Data entries:
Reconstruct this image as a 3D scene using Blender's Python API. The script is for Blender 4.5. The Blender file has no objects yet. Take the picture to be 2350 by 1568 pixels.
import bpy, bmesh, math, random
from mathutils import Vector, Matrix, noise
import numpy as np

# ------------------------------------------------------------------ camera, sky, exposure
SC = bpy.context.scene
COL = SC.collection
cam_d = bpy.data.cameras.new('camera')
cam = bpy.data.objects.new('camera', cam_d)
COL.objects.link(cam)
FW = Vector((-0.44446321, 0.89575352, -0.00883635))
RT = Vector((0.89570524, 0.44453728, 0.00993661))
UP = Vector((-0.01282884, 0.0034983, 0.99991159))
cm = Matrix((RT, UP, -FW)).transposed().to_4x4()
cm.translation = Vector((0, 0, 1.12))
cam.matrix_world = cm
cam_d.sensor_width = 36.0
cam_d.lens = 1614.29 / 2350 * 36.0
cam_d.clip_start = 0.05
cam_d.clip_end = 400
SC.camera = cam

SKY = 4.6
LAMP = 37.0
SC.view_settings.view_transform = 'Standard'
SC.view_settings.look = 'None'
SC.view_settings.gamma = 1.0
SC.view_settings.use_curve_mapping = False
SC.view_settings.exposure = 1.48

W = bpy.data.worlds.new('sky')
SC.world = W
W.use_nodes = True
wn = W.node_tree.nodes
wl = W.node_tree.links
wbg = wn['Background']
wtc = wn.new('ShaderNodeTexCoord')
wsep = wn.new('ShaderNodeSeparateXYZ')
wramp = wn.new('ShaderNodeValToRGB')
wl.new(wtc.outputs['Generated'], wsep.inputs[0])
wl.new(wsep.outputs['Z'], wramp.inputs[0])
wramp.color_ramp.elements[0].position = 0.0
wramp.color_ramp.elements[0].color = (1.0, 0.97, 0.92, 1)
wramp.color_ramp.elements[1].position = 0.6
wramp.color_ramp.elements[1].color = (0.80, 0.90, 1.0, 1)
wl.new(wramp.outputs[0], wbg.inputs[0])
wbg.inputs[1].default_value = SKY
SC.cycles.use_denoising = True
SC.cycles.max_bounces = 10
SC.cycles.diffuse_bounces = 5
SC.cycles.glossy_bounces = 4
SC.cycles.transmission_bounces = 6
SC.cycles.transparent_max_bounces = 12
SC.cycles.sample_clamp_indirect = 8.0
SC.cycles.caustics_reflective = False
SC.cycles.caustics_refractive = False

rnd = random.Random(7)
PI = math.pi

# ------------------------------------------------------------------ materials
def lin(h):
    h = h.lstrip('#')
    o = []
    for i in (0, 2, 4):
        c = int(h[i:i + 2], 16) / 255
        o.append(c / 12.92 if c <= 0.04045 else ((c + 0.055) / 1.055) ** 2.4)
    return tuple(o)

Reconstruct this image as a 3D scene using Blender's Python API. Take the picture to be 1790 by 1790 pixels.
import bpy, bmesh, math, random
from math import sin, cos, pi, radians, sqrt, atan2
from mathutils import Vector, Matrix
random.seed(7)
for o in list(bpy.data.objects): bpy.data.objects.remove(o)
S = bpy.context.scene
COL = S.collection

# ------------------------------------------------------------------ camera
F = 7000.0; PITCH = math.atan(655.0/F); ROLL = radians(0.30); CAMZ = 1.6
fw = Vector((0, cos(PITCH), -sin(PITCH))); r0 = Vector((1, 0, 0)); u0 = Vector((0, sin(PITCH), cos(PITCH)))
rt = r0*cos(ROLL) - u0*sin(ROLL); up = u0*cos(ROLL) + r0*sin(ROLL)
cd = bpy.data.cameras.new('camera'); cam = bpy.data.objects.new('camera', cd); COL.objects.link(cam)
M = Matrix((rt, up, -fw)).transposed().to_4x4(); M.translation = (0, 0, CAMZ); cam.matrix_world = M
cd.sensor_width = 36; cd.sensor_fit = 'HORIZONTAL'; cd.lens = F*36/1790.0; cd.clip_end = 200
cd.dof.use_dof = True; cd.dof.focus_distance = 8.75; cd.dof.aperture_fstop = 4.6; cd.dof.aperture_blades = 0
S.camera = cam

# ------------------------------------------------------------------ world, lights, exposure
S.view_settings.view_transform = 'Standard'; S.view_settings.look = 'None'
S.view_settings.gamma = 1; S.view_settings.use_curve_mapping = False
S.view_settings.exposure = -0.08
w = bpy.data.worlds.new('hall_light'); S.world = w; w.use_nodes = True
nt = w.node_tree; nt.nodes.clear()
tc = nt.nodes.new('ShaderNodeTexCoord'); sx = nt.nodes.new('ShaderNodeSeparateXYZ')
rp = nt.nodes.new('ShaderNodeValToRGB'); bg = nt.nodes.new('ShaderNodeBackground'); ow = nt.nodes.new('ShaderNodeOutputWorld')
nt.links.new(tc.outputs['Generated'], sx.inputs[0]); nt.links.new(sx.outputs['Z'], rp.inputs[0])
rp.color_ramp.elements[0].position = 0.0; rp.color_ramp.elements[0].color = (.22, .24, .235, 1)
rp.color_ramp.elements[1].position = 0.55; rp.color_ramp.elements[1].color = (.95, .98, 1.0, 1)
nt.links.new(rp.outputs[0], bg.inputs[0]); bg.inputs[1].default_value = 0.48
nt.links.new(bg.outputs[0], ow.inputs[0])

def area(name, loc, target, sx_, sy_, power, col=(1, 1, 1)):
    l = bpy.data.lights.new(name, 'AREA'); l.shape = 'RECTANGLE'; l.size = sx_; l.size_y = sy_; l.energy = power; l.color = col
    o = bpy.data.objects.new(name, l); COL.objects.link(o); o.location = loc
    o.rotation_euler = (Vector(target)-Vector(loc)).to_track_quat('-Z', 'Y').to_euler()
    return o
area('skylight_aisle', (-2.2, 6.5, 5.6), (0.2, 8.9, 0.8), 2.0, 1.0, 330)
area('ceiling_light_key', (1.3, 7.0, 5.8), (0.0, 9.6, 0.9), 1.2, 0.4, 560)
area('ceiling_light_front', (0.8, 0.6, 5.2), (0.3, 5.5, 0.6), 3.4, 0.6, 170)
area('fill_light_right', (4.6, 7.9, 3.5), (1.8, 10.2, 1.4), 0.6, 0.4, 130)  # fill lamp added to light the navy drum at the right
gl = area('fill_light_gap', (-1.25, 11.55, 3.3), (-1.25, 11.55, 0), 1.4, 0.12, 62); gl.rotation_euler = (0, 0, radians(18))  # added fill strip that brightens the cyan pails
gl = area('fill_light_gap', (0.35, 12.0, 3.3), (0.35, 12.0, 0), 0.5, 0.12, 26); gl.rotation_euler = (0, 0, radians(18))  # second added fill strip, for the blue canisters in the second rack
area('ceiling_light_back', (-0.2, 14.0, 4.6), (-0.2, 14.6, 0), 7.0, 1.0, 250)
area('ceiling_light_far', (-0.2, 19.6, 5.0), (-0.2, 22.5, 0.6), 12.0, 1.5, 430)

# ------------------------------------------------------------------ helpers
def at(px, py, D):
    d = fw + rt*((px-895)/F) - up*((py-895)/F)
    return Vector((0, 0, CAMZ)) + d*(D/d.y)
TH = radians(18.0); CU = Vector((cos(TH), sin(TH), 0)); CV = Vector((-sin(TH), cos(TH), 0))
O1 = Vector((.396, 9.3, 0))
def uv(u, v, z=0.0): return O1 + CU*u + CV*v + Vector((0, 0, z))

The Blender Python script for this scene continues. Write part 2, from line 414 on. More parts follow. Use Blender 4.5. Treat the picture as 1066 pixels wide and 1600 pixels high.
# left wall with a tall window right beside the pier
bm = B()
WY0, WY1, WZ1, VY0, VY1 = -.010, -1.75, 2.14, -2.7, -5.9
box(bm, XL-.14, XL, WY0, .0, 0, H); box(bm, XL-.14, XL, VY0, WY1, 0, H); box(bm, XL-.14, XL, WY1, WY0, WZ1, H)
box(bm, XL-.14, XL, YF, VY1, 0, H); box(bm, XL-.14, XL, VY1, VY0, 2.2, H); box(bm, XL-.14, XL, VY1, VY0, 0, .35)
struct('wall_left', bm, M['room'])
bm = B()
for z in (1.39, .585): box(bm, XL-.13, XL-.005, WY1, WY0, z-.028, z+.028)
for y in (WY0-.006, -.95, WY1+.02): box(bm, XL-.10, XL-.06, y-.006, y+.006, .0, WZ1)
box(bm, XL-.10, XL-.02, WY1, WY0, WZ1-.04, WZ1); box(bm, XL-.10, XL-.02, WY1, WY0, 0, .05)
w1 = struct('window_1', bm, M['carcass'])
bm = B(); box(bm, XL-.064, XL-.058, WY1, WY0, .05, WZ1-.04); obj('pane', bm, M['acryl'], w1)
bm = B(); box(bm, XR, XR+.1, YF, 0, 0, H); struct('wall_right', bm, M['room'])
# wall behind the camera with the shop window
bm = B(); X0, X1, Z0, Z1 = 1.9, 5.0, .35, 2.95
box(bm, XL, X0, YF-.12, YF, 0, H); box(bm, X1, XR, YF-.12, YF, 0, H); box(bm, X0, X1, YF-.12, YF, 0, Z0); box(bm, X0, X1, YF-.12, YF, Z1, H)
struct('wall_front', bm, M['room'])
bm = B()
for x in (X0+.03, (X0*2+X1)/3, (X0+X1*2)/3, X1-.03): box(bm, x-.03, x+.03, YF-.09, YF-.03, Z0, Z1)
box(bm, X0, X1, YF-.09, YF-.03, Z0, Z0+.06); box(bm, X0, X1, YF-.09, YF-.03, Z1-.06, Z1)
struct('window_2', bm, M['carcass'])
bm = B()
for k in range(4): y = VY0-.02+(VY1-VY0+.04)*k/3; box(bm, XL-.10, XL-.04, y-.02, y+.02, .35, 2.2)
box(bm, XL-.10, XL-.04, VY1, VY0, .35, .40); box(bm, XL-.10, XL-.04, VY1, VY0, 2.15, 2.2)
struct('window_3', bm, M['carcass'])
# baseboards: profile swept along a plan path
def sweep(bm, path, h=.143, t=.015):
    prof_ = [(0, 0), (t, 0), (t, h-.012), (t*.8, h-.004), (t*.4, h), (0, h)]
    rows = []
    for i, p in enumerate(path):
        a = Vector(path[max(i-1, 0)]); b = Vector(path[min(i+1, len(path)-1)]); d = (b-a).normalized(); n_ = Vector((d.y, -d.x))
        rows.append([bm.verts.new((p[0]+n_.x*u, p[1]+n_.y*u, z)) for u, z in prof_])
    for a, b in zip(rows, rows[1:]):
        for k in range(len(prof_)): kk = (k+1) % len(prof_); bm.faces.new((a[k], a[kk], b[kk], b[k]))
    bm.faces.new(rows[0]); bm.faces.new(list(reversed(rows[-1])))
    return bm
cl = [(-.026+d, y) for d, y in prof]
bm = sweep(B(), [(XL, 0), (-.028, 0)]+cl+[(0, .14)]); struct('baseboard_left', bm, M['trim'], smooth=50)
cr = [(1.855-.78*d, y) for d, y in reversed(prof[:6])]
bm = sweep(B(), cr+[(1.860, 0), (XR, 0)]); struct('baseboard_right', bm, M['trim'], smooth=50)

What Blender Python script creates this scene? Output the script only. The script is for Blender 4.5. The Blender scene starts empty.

Problem to work on: Exactly and only the lines from the line that contains "by 1790 pixels." through the line that contains "nt.links.new(bg.outputs[0], ow.inputs[0])" are to be repeated as they stand.

Completed exercise:
Reconstruct this image as a 3D scene using Blender's Python API. Take the picture to be 1790 by 1790 pixels.
import bpy, bmesh, math, random
from math import sin, cos, pi, radians, sqrt, atan2
from mathutils import Vector, Matrix
random.seed(7)
for o in list(bpy.data.objects): bpy.data.objects.remove(o)
S = bpy.context.scene
COL = S.collection

# ------------------------------------------------------------------ camera
F = 7000.0; PITCH = math.atan(655.0/F); ROLL = radians(0.30); CAMZ = 1.6
fw = Vector((0, cos(PITCH), -sin(PITCH))); r0 = Vector((1, 0, 0)); u0 = Vector((0, sin(PITCH), cos(PITCH)))
rt = r0*cos(ROLL) - u0*sin(ROLL); up = u0*cos(ROLL) + r0*sin(ROLL)
cd = bpy.data.cameras.new('camera'); cam = bpy.data.objects.new('camera', cd); COL.objects.link(cam)
M = Matrix((rt, up, -fw)).transposed().to_4x4(); M.translation = (0, 0, CAMZ); cam.matrix_world = M
cd.sensor_width = 36; cd.sensor_fit = 'HORIZONTAL'; cd.lens = F*36/1790.0; cd.clip_end = 200
cd.dof.use_dof = True; cd.dof.focus_distance = 8.75; cd.dof.aperture_fstop = 4.6; cd.dof.aperture_blades = 0
S.camera = cam

# ------------------------------------------------------------------ world, lights, exposure
S.view_settings.view_transform = 'Standard'; S.view_settings.look = 'None'
S.view_settings.gamma = 1; S.view_settings.use_curve_mapping = False
S.view_settings.exposure = -0.08
w = bpy.data.worlds.new('hall_light'); S.world = w; w.use_nodes = True
nt = w.node_tree; nt.nodes.clear()
tc = nt.nodes.new('ShaderNodeTexCoord'); sx = nt.nodes.new('ShaderNodeSeparateXYZ')
rp = nt.nodes.new('ShaderNodeValToRGB'); bg = nt.nodes.new('ShaderNodeBackground'); ow = nt.nodes.new('ShaderNodeOutputWorld')
nt.links.new(tc.outputs['Generated'], sx.inputs[0]); nt.links.new(sx.outputs['Z'], rp.inputs[0])
rp.color_ramp.elements[0].position = 0.0; rp.color_ramp.elements[0].color = (.22, .24, .235, 1)
rp.color_ramp.elements[1].position = 0.55; rp.color_ramp.elements[1].color = (.95, .98, 1.0, 1)
nt.links.new(rp.outputs[0], bg.inputs[0]); bg.inputs[1].default_value = 0.48
nt.links.new(bg.outputs[0], ow.inputs[0])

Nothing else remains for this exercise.